In questo consiste lo spirito anarchico e destabilizzante: situazioni e gag altamente improbabili trattate con “quotidianità”, con uno sguardo freddo e distaccato che le trasformi invece nella cosa più naturale al mondo. Grandangoli e camera fissa, azioni lasciate fuori campo, colori un po’ slavati come quelli dei cieli del nord, sonoro in presa diretta, libertà d’improvvisazione, utilizzo di attori presi per la strada (le operaie sono vere e si vede: dalle facce, dai corpi, dagli anni di lavoro scolpiti nelle loro posture e nei loro occhi), estetica minimale scarnificata da ogni orpello registico, sono i tratti distintivi di uno stile che si ribella all’omologazione delle aspettative del mercato e dei gusti del pubblico.

“Vogliamo combattere l’ingiustizia e preferiamo i disadattati rispetto agli artisti e agli intellettuali, di cui il cinema francese non sembra poter fare a meno. Charlie Chaplin faceva ridere, ma contemporaneamente privilegiava gli ultimi e stigmatizzava la meccanizzazione e il fascismo: noi vogliamo fare la stessa denuncia sociale, ridendo a denti stretti.”
Grandissimo punto di forza di questo film risiede nei suoi incredibili attori, tutti strabilianti nel riuscire a catturare in modo convincente l’essenza dei loro personaggi.
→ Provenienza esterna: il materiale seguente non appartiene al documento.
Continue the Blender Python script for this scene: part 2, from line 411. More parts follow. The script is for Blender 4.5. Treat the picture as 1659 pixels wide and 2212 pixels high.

Individui ormai sperduti, che non si trovano più dove dovrebbero stare; a un certo punto del film Michel dice: “è importante essere il capo di se stessi”…probabilmente non capisce neanche lui cosa stia dicendo, ripete solo quello che ha sentito senza coglierne appieno il significato.

Ma tutti con una presenza scenica così forte e potente che non hanno neanche bisogno di parlare! Oltre ai due protagonisti si pensi ad esempio alla cugina di Michel colpita dal cancro, interpreta da una poetessa che i due registi hanno incontrato per caso mentre giravano il film precedente, che anche quando rimane sullo schermo per dieci minuti senza parlare ha una presenza e uno sguardo talmente seducenti che rendono le sue scene davvero magnifiche.
Come Aki Kaurismäki, il grande regista dei dimenticati, dei reietti, i due cineasti ci raccontano il malessere esistenziale di personaggi emarginati al fondo della società: interpretati egregiamente e con granitica ottusità da Yolande Moreau e Bouli Lanners, i due protagonisti sono laidi, ruvidi, goffi, sgradevoli ed inermi perdenti che grazie a questo tipo di cinema trovano una patria, una memoria, una identità.